### [SUPPLIED DATA]

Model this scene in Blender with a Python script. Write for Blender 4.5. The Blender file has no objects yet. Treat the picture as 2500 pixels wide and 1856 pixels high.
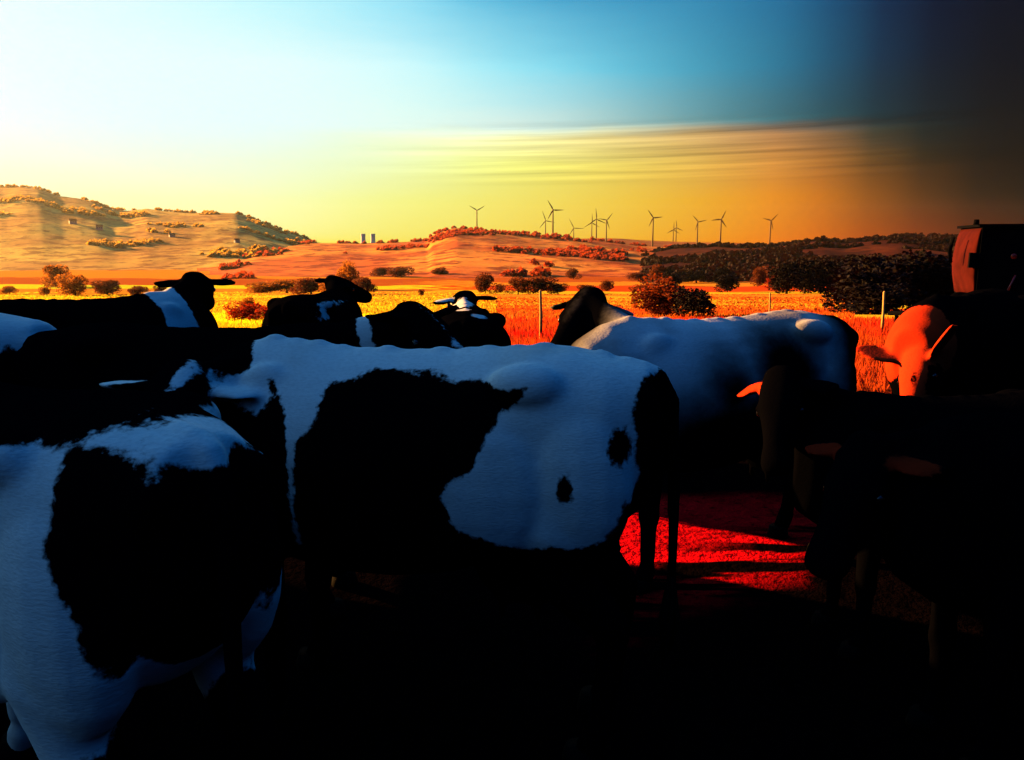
import bpy, bmesh, math, random
import numpy as np
from mathutils import Vector, Matrix, noise
rad = math.radians
random.seed(7); rng = np.random.default_rng(7)
S = bpy.context.scene

# ------------------------------------------------------------------ camera, exposure
EYE = Vector((0, 0, 1.8))
cam = bpy.data.cameras.new("camera"); cam.lens = 27.36; cam.sensor_width = 36
cam.clip_start = 0.05; cam.clip_end = 20000
camo = bpy.data.objects.new("camera", cam); S.collection.objects.link(camo)
camo.location = EYE; camo.rotation_euler = (rad(90 - 10.1), 0, 0)
S.camera = camo
S.view_settings.view_transform = 'Standard'; S.view_settings.look = 'None'
S.view_settings.gamma = 1; S.view_settings.exposure = 2.4
S.cycles.volume_bounces = 0; S.cycles.max_bounces = 5; S.cycles.diffuse_bounces = 0
S.cycles.sample_clamp_indirect = 3

# ------------------------------------------------------------------ sun and sky
SUN_AZ, SUN_EL = -60.0, 13.0          # degrees; azimuth from +Y, negative = left
sd = Vector((math.sin(rad(SUN_AZ)) * math.cos(rad(SUN_EL)), math.cos(rad(SUN_AZ)) * math.cos(rad(SUN_EL)), math.sin(rad(SUN_EL))))
sun = bpy.data.lights.new("sun", 'SUN'); sun.energy = 5.0; sun.angle = rad(0.5); sun.color = (1.0, 0.48, 0.11)
suno = bpy.data.objects.new("sun", sun); S.collection.objects.link(suno)
suno.rotation_euler = sd.to_track_quat('Z', 'Y').to_euler()


def srgb(r, g, b, k=1.0):
    f = lambda c: (c / 255 / 12.92) if c < 10.3 else ((c / 255 + .055) / 1.055) ** 2.4
    return (f(r) * k, f(g) * k, f(b) * k, 1)


class NT:
    """small helper round a node tree"""
    def __init__(self, tree): self.t = tree; tree.nodes.clear()
    def n(self, typ, inputs=None, **props):
        nd = self.t.nodes.new(typ)
        for k, v in props.items(): setattr(nd, k, v)
        for k, v in (inputs or {}).items():
            if isinstance(v, bpy.types.NodeSocket): self.t.links.new(v, nd.inputs[k])
            else: nd.inputs[k].default_value = v
        return nd
    def math(self, op, a, b=0.0, c=0.0, clamp=False):
        return self.n('ShaderNodeMath', {0: a, 1: b, 2: c}, operation=op, use_clamp=clamp).outputs[0]
    def mix(self, f, a, b, mode='MIX'):
        nd = self.n('ShaderNodeMix', data_type='RGBA', blend_type=mode)
        for i, v in ((0, f), (6, a), (7, b)):
            if isinstance(v, bpy.types.NodeSocket): self.t.links.new(v, nd.inputs[i])
            else: nd.inputs[i].default_value = v
        return nd.outputs[2]
    def maprange(self, v, a, b, c=0.0, d=1.0, smooth=True):
        return self.n('ShaderNodeMapRange', {0: v, 1: a, 2: b, 3: c, 4: d}, interpolation_type='SMOOTHSTEP' if smooth else 'LINEAR').outputs[0]
    def noise(self, vec, scale, detail=3, rough=.5):
        return self.n('ShaderNodeTexNoise', {'Vector': vec, 'Scale': scale, 'Detail': detail, 'Roughness': rough}).outputs[0]
    def ramp(self, f, stops, interp='LINEAR'):
        nd = self.n('ShaderNodeValToRGB', {0: f}); cr = nd.color_ramp; cr.interpolation = interp
        while len(cr.elements) > 1: cr.elements.remove(cr.elements[-1])
        cr.elements[0].position = stops[0][0]; cr.elements[0].color = stops[0][1]
        for p, c in stops[1:]:
            e = cr.elements.new(p); e.color = c
        return nd.outputs[0]


world = bpy.data.worlds.new("World"); S.world = world; world.use_nodes = True
w = NT(world.node_tree)
tc = w.n('ShaderNodeTexCoord').outputs['Generated']
nrm = w.n('ShaderNodeVectorMath', {0: tc}, operation='NORMALIZE').outputs[0]
sep = w.n('ShaderNodeSeparateXYZ', {0: nrm})
az = w.math('MULTIPLY', w.math('ARCTAN2', sep.outputs[0], sep.outputs[1]), 57.2958)
zc = w.math('MAXIMUM', sep.outputs[2], 0.0)
# the far cloud veil is tilted and ragged: shift the height a little with stretched noise
stv = w.n('ShaderNodeCombineXYZ', {0: w.math('MULTIPLY', az, 0.028), 1: w.math('MULTIPLY', zc, 13.0), 2: 0.0}).outputs[0]
veil = w.noise(stv, 2.2, 5, .6)
tt = w.math('POWER', zc, 0.5)
tt = w.math('ADD', tt, w.math('MULTIPLY', w.math('SUBTRACT', veil, .5), .035))
EL = [0, 2.8, 5.4, 7.1, 8.0, 11.6, 16.5, 32, 90]
TT = [math.sqrt(math.sin(rad(e))) for e in EL]
COLS = [
    (-180, [(0, 1, 6), (0, 2, 12), (0, 5, 20), (0, 8, 28), (0, 9, 34), (0, 16, 50), (0, 20, 64), (0, 46, 118), (14, 100, 186)]),
    (-110, [(70, 60, 50), (80, 95, 95), (85, 115, 125), (90, 125, 140), (92, 132, 150), (100, 152, 176), (105, 172, 225), (120, 190, 250), (14, 100, 186)]),
    (-60, [(210, 170, 100), (205, 210, 170), (195, 220, 215), (185, 225, 232), (180, 225, 240), (175, 222, 240), (160, 222, 245), (165, 225, 255), (14, 100, 186)]),
    (-33, [(240, 245, 120), (236, 255, 195), (229, 255, 238), (227, 255, 252), (226, 255, 255), (226, 255, 255), (226, 255, 255), (110, 215, 255), (14, 100, 186)]),
    (-18, [(246, 240, 100), (240, 253, 188), (235, 254, 224), (229, 255, 250), (227, 255, 255), (228, 255, 255), (185, 248, 255), (80, 190, 250), (14, 100, 186)]),
    (-9, [(246, 225, 75), (240, 246, 140), (234, 250, 190), (234, 252, 215), (228, 255, 246), (212, 253, 255), (140, 226, 248), (75, 180, 232), (14, 100, 186)]),
    (0, [(248, 205, 60), (242, 228, 100), (234, 235, 125), (242, 240, 170), (212, 240, 232), (150, 230, 246), (80, 178, 216), (40, 160, 235), (14, 100, 186)]),
    (18, [(246, 125, 4), (238, 145, 22), (205, 138, 58), (165, 118, 72), (60, 110, 118), (38, 118, 150), (28, 105, 150), (25, 125, 200), (14, 100, 186)]),
    (27, [(160, 48, 3), (90, 48, 9), (38, 30, 14), (12, 26, 26), (5, 26, 34), (0, 20, 42), (0, 13, 42), (6, 80, 160), (14, 100, 186)]),
    (33, [(80, 16, 1), (8, 3, 2), (1, 1, 2), (4, 4, 7), (1, 4, 10), (1, 4, 16), (1, 5, 24), (5, 70, 150), (14, 100, 186)]),
    (75, [(14, 5, 3), (8, 5, 5), (4, 5, 8), (3, 6, 12), (2, 8, 18), (2, 14, 34), (4, 26, 60), (6, 85, 165), (14, 100, 186)]),
    (130, [(0, 1, 4), (0, 1, 8), (0, 2, 12), (0, 4, 18), (0, 5, 22), (0, 9, 32), (0, 14, 46), (0, 40, 108), (14, 100, 186)]),
    (180, [(0, 1, 6), (0, 2, 12), (0, 5, 20), (0, 8, 28), (0, 9, 34), (0, 16, 50), (0, 20, 64), (0, 46, 118), (14, 100, 186)]),
]
KSKY = 2 ** -2.4
def pchip(xs, ys, x):
    """smooth monotone curve through the measured columns"""
    xs = np.array(xs, float); ys = np.array(ys, float); h = np.diff(xs); d = np.diff(ys) / h; m = np.zeros(len(xs))
    for k in range(1, len(xs) - 1):
        if d[k - 1] * d[k] > 0: m[k] = (h[k - 1] + h[k]) * 3 / ((2 * h[k] + h[k - 1]) / d[k - 1] + (h[k] + 2 * h[k - 1]) / d[k])
    k = int(np.clip(np.searchsorted(xs, x) - 1, 0, len(h) - 1)); q = (x - xs[k]) / h[k]
    return (2 * q**3 - 3 * q**2 + 1) * ys[k] + (q**3 - 2 * q**2 + q) * h[k] * m[k] + (-2 * q**3 + 3 * q**2) * ys[k + 1] + (q**3 - q**2) * h[k] * m[k + 1]
AX = [a for a, c in COLS]
col = None; prev = None
for a in list(range(-180, -60, 20)) + [-60, -50, -42] + list(range(-36, 40, 3)) + [42, 50, 60, 75, 95, 115, 135, 155, 180]:
    cs = [tuple(float(pchip(AX, [c[e][ch] for _, c in COLS], a)) for ch in range(3)) for e in range(9)]
    r_ = w.ramp(tt, [(t, srgb(*c)) for t, c in zip(TT, cs)])
    col = r_ if col is None else w.mix(w.maprange(az, prev, a, smooth=False), col, r_)
    prev = a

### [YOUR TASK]
Everything from the first line of the listing above through the line that contains "S = bpy.context.scene" is to be restated word for word, minus the pictures.

### [SOLUTION FOR THIS PROBLEM]
Model this scene in Blender with a Python script. Write for Blender 4.5. The Blender file has no objects yet. Treat the picture as 2500 pixels wide and 1856 pixels high.
import bpy, bmesh, math, random
import numpy as np
from mathutils import Vector, Matrix, noise
rad = math.radians
random.seed(7); rng = np.random.default_rng(7)
S = bpy.context.scene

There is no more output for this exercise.